Thirdly, the provision could determine Myanmar law as the substantive law. Especially when read together with the New Arbitration Law, this interpretation appears more plausible, if the arbitration is purely domestic. Sec. 32(a)(1) of the New Arbitration Law provides that the substantive law shall be Myanmar law, if a domestic arbitration is at hand. An arbitration is domestic, if it is not international pursuant to Sec. 3(i) of the New Arbitration Law. However, whenever a foreign investor acts as claimant, the arbitration will be international. In that case, “[I]n accordance with the laws of the Union” will refer to the whole of Sec. 32(a) of the New Arbitration Law, including (2), which allows parties the choice of the substantive law. For foreign investors, this wording is then likely to be of little practical relevance.

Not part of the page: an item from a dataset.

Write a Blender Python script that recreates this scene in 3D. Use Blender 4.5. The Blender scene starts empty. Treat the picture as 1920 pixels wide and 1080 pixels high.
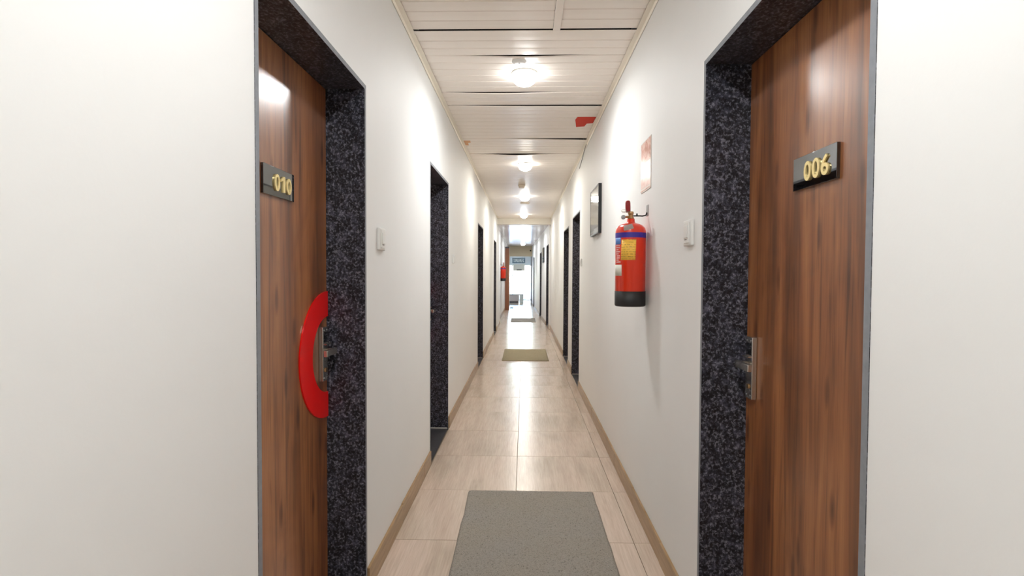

The objectives of the MIL are clearly geared towards attracting foreign investment and enhancing economic growth, e.g., aiming for “citizens to be able to work alongside with the international community” and to “cause to emerge businesses and investments that meet international standards.” (Sec. 3(h), (i) MIL). The MIL is another noteworthy step for Myanmar towards becoming an arbitration-friendly jurisdiction in line with its investment objectives. The terms of the new MIL at times remain vague and ambiguous, but it is now primarily the courts that will determine the practical impact of the legislative changes. Over time, Myanmar may then provide assurance to investors that economic reality reflects the country’s modern policies. The world, and especially the international arbitration community, will be watching future steps and do so with a bit more curiosity each time.